Ironically, those (like me) who rediscover geology while meeting college general education requirements, quickly learn that career prospects are quite good, especially for those with skills in water resources, terrain analysis and hazard assessment. They also find the subject much more rigorous than what they remember from high school. In fact, UConn geology majors take collegelevel chemistry, physics and differential calculus before they get serious about advanced course work and undergraduate research.
Thumbs down to the curriculum gurus of the past who’ve steered teachers away from the most integrated natural science and the one most fundamental to our evolutionary narrative. Luckily, Charles Darwin was an acclaimed geologist while working out “On The Origin of Species.”
Administratively, Marcia McNutt, editor in chief of Science and former director of the U.S. Geological Survey, was exposed to geology early, choosing marine geophysics as a specialty. Logically, John Grotzinger, NASA chief scientist for the Mars rovers, is a geologist, one who knows how to drill, bore and analyze the Martian crust. Pedagogically, our introductory geology course at UConn is titled “Earth and Life Through Time” because it’s impossible to decouple the planetary biosphere from its atmosphere, hydrosphere, cryosphere, lithosphere and human activity.
In the beginning there was rock. Cold fragments coalesced to create a planet. Melting of that rock released gases, from which came our atmosphere, from which water condensed to make a hydrosphere, from which life originated to make a biosphere. Continuous climate change is the integrated outcome of feedbacks between these components. The path to human consciousness began when microbes learned to dine on mineral brine.

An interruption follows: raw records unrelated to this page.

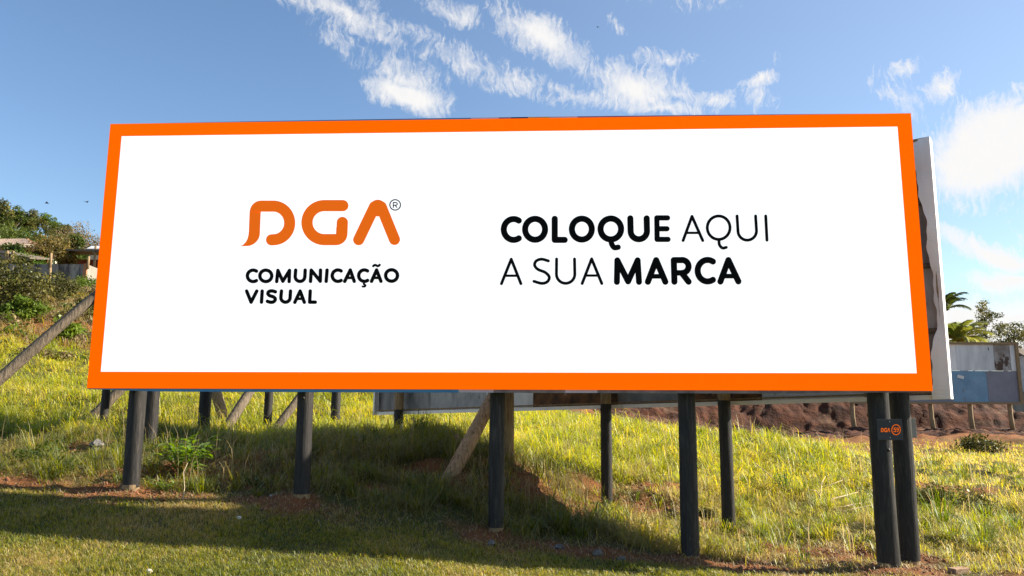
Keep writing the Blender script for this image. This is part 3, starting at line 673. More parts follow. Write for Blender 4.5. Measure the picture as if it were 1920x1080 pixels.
    k.curve(U(426, 499, 847, 937, 421, 496), w); k.lines([(534, 938), (577, 847), (611, 938)], w); k.lines([(555, 910), (597, 910)], 22); k.lines([(659, 847), (654, 937), (700, 937)], w)
    k.parts('letter', M['ink'], t)
    def K3(): return Ink(lambda x, y: on1(910+x/3.4286, 380+y/3.4286), n1, .0135)
    k = K3(); w = 40
    k.curve(Cc(182, 174, 63, 67, 58), w); k.curve(ell(320, 173, 64, 67, 0, 360, 40), w, False); k.lines([(446, 106), (446, 241), (510, 241)], w); k.curve(ell(620, 172, 64, 67, 0, 360, 40), w, False)
    k.curve(ell(806, 171, 66, 67, 0, 360, 40), w, False); k.curve(smooth([(808, 238), (811, 266), (828, 290), (853, 288)]), 35)
    k.curve(U(931, 1036, 103, 237, 933, 1038), w); k.lines([(1173, 238), (1103, 238), (1101, 100), (1170, 100)], 34); k.lines([(1103, 170), (1166, 170)], 34)
    k.parts('letter', M['ink'], t)
    k = K3(); w = 19.5
    k.lines([(1270, 245), (1327, 90), (1396, 245)], w); k.lines([(1292, 196), (1374, 196)], 16); k.curve(ell(1498, 163, 73, 75, 0, 360, 44), w, False); k.curve(smooth([(1500, 240), (1503, 272), (1522, 293), (1547, 289)]), w)
    k.curve(U(1616, 1735, 88, 243, 1622, 1741), w); k.lines([(1800, 88), (1808, 243)], w); k.parts('letter', M['ink'], t)
    k = K3()
    k.lines([(104, 522), (167, 365), (229, 522)], w); k.lines([(128, 471), (206, 471)], 16); k.curve(smooth([(405, 376), (362, 365), (328, 376), (317, 403), (338, 430), (385, 450), (411, 480), (398, 510), (362, 520), (313, 507)]), w)
    k.curve(U(458, 573, 364, 520, 457, 575), w); k.lines([(622, 521), (683, 363), (748, 521)], w); k.lines([(645, 470), (724, 470)], 16); k.parts('letter', M['ink'], t)
    k = K3(); w = 40
    k.lines([(845, 511), (848, 372), (917, 508), (978, 372), (987, 511)], w-1); k.lines([(1044, 510), (1097, 371), (1156, 510)], w); k.lines([(1065, 475), (1135, 475)], 30)
    k.lines([(1214, 510), (1210, 371), (1262, 371)], w); k.curve(ell(1262, 412, 43, 42, -90, 90, 14), w); k.lines([(1262, 453), (1215, 453)], w-4); k.lines([(1262, 455), (1305, 510)], w)
    k.curve(Cc(1427, 439, 64, 69, 58), w); k.lines([(1509, 509), (1560, 371), (1624, 508)], w); k.lines([(1532, 474), (1600, 474)], 30); k.parts('letter', M['ink'], t)
    return t
main_board()

# small number plates
def plate(px0, py0, px1, py1, depthoff, writing, label, tilt=0):
    c = C1-n1*depthoff
    def on(px, py): d = ray(px, py); return d*(c.dot(n1)/d.dot(n1))
    A = on(px0, py1); B = on(px1, py0); cx = (A+B)/2; w = (B-A).dot(ax1); h = B.z-A.z
    t = thing('number_plate', label, 'sign', cx)
    mb = MB(); mb.box((0, 0, 0), w, .006, h, TH1); o = mb.build('plate', M['plate'] if writing else M['plate_back'], t, bevel=.002)
    if writing:
        org = on(1600, 540)
        def to3(x, y): return on(1600+x/3.375, 540+y/3.375)-cx
        k = Ink(to3, n1, .0055)
        k.curve(ell(269, 897, 27, 32, 0, 360, 36), 4.5, False)
        k.lines([(266, 885), (257, 885), (256, 896)], 3.7); k.curve(smooth([(256, 896), (263, 894), (267, 902), (263, 909), (254, 908)]), 4.5)
        k.curve(ell(278, 890.5, 5.5, 6, 0, 360, 20), 3.7, False); k.curve(smooth([(283.5, 891), (283, 900), (279, 908), (274, 909)]), 4.5)
        k.mb.build('number', M['logo'], t)
        k = Ink(lambda x, y: to3(170+x*60/1290-4, 878+y*27/380), n1, .0055); logo(k); k.mb.build('emblem', M['logo'], t)
        for (sx, sy) in ((228, 845), (233, 946)):
            q = to3(sx, sy); mb = MB(); mb.tube([q+n1*.003, q+n1*.009], [.007, .005], 10); mb.build('screw', M['metal'], t)
    return t
plate(1646, 786, 1690.5, 825, .105, True, 'small dark number plate with orange emblem and circled number on the rightmost front post')
plate(1699, 784, 1716.5, 821, -.55+1.35, False, 'plain pale plate fixed behind the right hand pair of posts')

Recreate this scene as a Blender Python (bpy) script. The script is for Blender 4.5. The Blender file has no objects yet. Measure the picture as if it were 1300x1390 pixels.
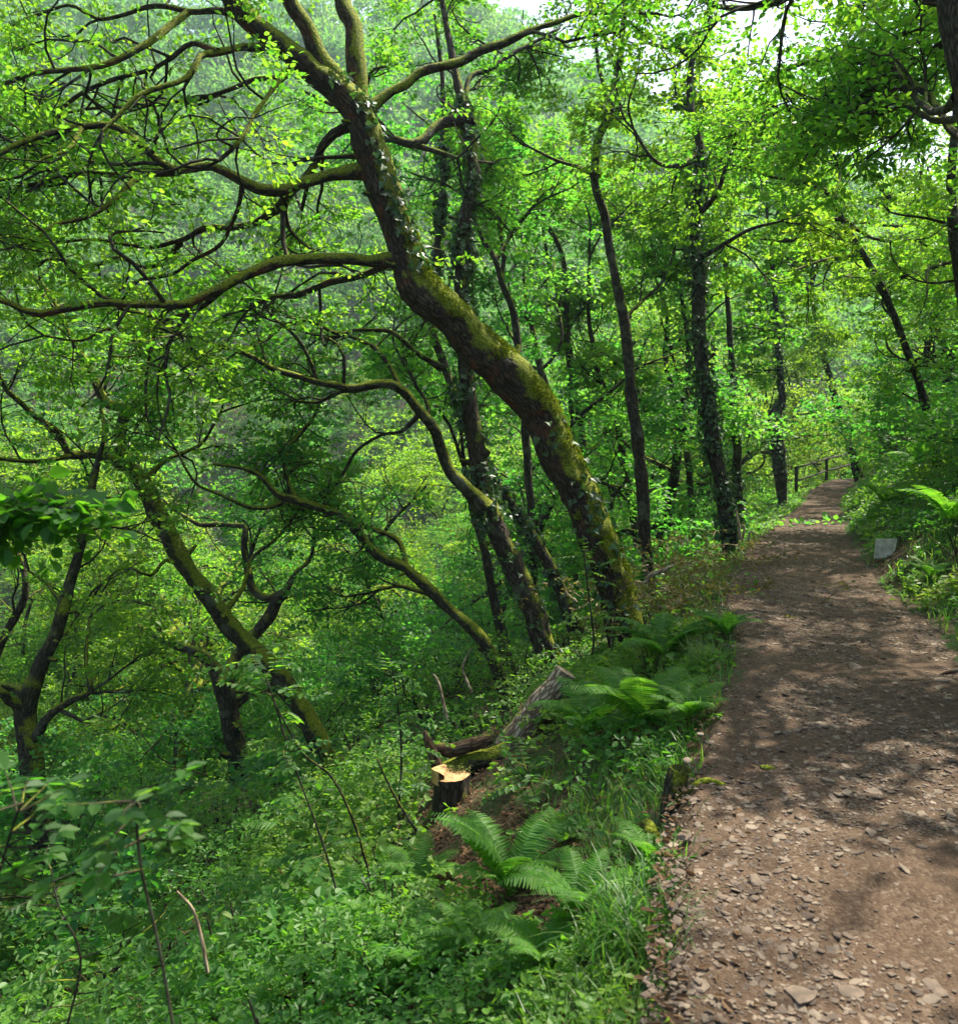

The Martian jelly doughnut story has a happy ending for me. It drew media attention to a delicious subject demoted by Connecticut’s top-heavy educational bureaucracy, few of whom have ever had a course in geology. With luck, they’ll feel the national pressure and adopt the “Next Generation Science Standards,” which are loaded with earth science subjects at every level. Then, by midcentury, perhaps our democracy will know how our planet actually works.